Publié le 23 Sep 2012 - 12:11
EN VÉRITÉ-HUGUETTE LABELLE : PRÉSIDENTE DE TRANSPARENCY INTERNATIONAL : (Première partie)

«Contre la corruption, il est temps de passer à l'action»

 

 

Sous-ministre dans le gouvernement canadien pendant 19 ans, à un poste qui n'a aucun contenu politique car relevant de la Fonction publique, puis présidente de l'Agence canadienne pour le développement international (ACDI) durant sept ans, Huguette Labelle est venue au Sénégal se rendre compte de l'action citoyenne des communautés locales, mais également pour constater l'engagement de l'Etat à lutter contre la corruption et à récupérer les «biens mal acquis». Pour elle, il est urgent d'agir sous peine de désillusion.

 

 

 

Quelle est votre mission au Sénégal ?

Le Forum civil, qui est notre section Transparency international au Sénégal, m'a invité parce que ce pays vit un moment névralgique après l'élection d'un nouveau président de la République, d'un nouveau gouvernement, d'une nouvelle Assemblée nationale.

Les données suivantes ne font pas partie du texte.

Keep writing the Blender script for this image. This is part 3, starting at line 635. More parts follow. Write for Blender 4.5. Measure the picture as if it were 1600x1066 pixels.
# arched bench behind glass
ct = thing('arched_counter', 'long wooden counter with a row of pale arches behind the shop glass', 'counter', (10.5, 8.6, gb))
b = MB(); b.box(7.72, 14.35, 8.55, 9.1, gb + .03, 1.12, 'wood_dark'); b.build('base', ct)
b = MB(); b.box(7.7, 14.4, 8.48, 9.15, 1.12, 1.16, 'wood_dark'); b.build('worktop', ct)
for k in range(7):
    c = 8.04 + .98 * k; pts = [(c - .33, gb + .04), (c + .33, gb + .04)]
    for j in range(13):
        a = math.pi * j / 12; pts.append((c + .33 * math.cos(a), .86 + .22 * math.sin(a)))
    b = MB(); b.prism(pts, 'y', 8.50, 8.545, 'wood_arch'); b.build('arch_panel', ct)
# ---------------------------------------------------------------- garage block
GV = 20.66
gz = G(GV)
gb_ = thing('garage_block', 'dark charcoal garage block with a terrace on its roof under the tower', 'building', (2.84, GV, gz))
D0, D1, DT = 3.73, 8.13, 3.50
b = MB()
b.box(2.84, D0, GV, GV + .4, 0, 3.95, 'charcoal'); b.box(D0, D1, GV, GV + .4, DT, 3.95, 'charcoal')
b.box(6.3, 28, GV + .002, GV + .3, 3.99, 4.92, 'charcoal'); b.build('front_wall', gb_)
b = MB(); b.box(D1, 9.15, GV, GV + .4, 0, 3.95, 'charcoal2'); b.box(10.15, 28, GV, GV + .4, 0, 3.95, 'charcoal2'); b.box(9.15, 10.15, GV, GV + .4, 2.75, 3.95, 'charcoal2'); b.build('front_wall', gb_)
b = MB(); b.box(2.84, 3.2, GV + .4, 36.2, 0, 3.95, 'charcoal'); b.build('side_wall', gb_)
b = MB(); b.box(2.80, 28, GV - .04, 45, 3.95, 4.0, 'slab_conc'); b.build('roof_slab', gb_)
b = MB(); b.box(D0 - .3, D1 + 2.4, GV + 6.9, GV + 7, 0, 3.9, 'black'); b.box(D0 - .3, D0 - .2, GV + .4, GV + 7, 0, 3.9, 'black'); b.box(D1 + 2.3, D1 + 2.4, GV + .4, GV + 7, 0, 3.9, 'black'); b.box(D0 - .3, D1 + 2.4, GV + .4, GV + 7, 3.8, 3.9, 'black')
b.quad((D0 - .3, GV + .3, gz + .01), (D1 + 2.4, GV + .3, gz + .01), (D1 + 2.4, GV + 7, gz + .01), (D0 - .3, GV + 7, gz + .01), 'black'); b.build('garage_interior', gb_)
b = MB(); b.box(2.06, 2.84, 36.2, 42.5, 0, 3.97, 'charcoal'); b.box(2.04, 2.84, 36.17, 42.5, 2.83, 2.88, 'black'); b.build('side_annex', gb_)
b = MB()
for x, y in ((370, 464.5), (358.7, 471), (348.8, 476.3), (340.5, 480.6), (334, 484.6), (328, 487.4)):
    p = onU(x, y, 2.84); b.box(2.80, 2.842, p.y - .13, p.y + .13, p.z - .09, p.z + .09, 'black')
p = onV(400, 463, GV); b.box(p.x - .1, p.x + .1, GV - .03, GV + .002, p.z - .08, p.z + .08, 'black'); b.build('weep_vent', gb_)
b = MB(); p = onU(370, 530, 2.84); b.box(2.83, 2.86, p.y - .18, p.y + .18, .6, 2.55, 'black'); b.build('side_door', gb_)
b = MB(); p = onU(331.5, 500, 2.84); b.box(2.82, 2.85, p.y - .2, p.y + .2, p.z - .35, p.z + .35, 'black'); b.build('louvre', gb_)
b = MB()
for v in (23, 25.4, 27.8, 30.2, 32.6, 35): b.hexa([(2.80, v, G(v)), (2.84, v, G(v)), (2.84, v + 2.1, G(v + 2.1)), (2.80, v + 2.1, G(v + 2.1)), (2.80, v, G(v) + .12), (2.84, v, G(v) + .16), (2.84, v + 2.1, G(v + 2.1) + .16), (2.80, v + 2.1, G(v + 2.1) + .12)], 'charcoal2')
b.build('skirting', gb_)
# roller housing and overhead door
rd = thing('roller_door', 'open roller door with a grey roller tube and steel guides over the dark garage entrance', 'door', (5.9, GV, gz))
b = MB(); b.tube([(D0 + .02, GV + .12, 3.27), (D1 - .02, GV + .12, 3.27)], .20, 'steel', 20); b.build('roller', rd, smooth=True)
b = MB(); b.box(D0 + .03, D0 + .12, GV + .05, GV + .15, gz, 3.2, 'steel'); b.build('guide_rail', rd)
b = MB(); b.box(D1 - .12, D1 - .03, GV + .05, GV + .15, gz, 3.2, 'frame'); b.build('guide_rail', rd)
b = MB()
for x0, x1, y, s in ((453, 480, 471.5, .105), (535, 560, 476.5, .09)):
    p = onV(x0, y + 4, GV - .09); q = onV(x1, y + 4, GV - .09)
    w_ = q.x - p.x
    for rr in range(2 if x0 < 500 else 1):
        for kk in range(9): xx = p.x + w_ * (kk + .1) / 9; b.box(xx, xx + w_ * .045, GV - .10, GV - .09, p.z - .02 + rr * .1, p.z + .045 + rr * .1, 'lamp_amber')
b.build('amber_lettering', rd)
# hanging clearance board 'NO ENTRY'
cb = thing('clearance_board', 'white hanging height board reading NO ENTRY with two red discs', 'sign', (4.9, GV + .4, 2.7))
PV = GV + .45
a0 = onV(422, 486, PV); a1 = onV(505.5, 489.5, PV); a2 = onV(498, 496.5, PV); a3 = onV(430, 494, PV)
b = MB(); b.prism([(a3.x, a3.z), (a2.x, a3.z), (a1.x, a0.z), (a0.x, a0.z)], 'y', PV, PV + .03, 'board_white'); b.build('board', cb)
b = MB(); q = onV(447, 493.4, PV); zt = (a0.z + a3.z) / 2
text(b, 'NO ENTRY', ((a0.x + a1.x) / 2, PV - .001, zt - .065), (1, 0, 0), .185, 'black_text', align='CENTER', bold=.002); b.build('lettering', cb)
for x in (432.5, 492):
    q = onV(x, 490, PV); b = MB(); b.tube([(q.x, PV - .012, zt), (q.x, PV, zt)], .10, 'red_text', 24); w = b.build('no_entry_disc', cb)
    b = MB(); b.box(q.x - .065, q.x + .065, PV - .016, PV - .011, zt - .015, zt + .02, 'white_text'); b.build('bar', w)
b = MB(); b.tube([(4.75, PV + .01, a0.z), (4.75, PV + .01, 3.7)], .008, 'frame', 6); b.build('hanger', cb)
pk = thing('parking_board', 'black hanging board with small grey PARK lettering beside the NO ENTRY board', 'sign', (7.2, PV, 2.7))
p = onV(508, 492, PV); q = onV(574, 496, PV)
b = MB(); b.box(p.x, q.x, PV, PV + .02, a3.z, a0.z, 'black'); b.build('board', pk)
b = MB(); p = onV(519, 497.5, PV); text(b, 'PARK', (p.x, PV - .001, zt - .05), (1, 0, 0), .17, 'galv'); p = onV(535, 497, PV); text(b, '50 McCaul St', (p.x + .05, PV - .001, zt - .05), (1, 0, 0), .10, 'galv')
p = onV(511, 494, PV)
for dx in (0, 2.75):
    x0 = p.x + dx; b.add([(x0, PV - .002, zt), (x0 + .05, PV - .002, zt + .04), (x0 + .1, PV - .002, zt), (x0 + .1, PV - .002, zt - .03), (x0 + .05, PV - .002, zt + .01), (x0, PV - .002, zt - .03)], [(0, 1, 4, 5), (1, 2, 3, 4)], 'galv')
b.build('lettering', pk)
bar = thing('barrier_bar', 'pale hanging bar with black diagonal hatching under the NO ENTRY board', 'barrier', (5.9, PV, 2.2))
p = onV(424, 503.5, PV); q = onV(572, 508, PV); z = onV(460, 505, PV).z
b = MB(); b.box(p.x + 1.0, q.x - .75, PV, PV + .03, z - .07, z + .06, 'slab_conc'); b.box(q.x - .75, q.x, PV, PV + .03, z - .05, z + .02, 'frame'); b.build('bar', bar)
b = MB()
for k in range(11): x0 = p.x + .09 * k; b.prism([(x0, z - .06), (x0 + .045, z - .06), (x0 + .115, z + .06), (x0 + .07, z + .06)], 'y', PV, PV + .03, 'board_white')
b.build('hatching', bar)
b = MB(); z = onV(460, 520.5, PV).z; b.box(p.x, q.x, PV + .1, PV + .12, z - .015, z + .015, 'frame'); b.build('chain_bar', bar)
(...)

Nous voulons donc profiter de ces moments là pour essayer de trouver un avenir meilleur. C'est dans cet objectif et ce cadre que j'ai rencontré le chef de l'Etat, le président de l'Assemblée nationale, la Vérificatrice générale. Nous voulons aussi savoir ce qui se passe dans les communautés locales où très souvent, existent de nombreux problèmes de nature différente.

Et qu'est-ce qui se passe dans les communautés locales ?

Aujourd'hui (NDLR : l'entretien a eu lieu mercredi en début de soirée), je me suis rendue à Bambilor où un très grand nombre de personnes sont venues assister à un forum pour exprimer le fait que les communautés sont fatiguées par ce qui se passe dans leur environnement immédiat.

 

Elles ont dit «fatiguées» ?

Oui, et c'est vraiment le terme qu'elles ont employé. «Nous sommes fatiguées, il faut changer.» Ces communautés ont précisé avoir fait le déplacement parce que c'est le Forum civil qui le leur a demandé. C'est une marque de confiance. Par la suite, elles ont produit une déclaration très intéressante qu'elles ont produite elles-mêmes et dans laquelle existent beaucoup de recommandations et suggestions qui, si elles sont prises en comptes par les autorités, pourraient changer la situation.

 

Qu'est-ce qui les fatigue concrètement, ces communautés ?

Principalement, beaucoup d'entre elles accèdent difficilement ou pas du tout aux services sociaux de base ; il semble également qu'on ait forcé certaines à céder leurs terres ; en outre, elles ont indiqué que ces terres de l'Etat sont souvent utilisées à des fins pas toujours conformes aux intérêts de la région et des communautés. Vous savez, les gouvernements décentralisent de plus en plus les programmes et les ressources au profit des gouvernements locaux. Le principe est bon, mais en même temps il faut faire attention à ne pas décentraliser la corruption. Parce que, au niveau local, il n'y a pas toujours les ressources, l'expérience qu'il faut pour mener à bien de bonnes politiques locales. Le népotisme et le clientélisme peuvent être de la partie et léser des populations déjà assez vulnérables. Elles ont besoin des services de base comme l'eau, l'électricité, la santé, etc. Si à chaque fois, on est obligé de payer des pots-de-vin pour accéder à ces services minimaux alors qu'on est déjà très pauvre, cela devient impossible. En outre, si les services sont mal organisés au niveau local, les populations pauvres au niveau local deviennent doublement des victimes. C'est pourquoi, au niveau de Transparency international, on préfère s'adresser aux gouvernements locaux.

 

Y a-t-il quelque chose qui vous a choqué à Bambilor ?

J'ai retenu deux éléments de cette rencontre. Un, c'est l'intensité des problèmes vécus par les familles, en termes de droits fondamentaux, de possession de lopins de terre pour cultiver... Mais en même temps, il y a un aspect positif à souligner, le fait que ces populations se rassemblent pour partager les difficultés qu'elles rencontrent, essayer de leur trouver des pistes de solutions. A cet égard, le Forum civil travaille avec elles et les accompagne car c'est une institution envers laquelle elles ont confiance. Il les aide dans une sorte de fonction de représentation auprès des hautes instances et veille à ce que les pressions exercées sur les autorités et les institutions ne soient pas des pressions d'un seul jour.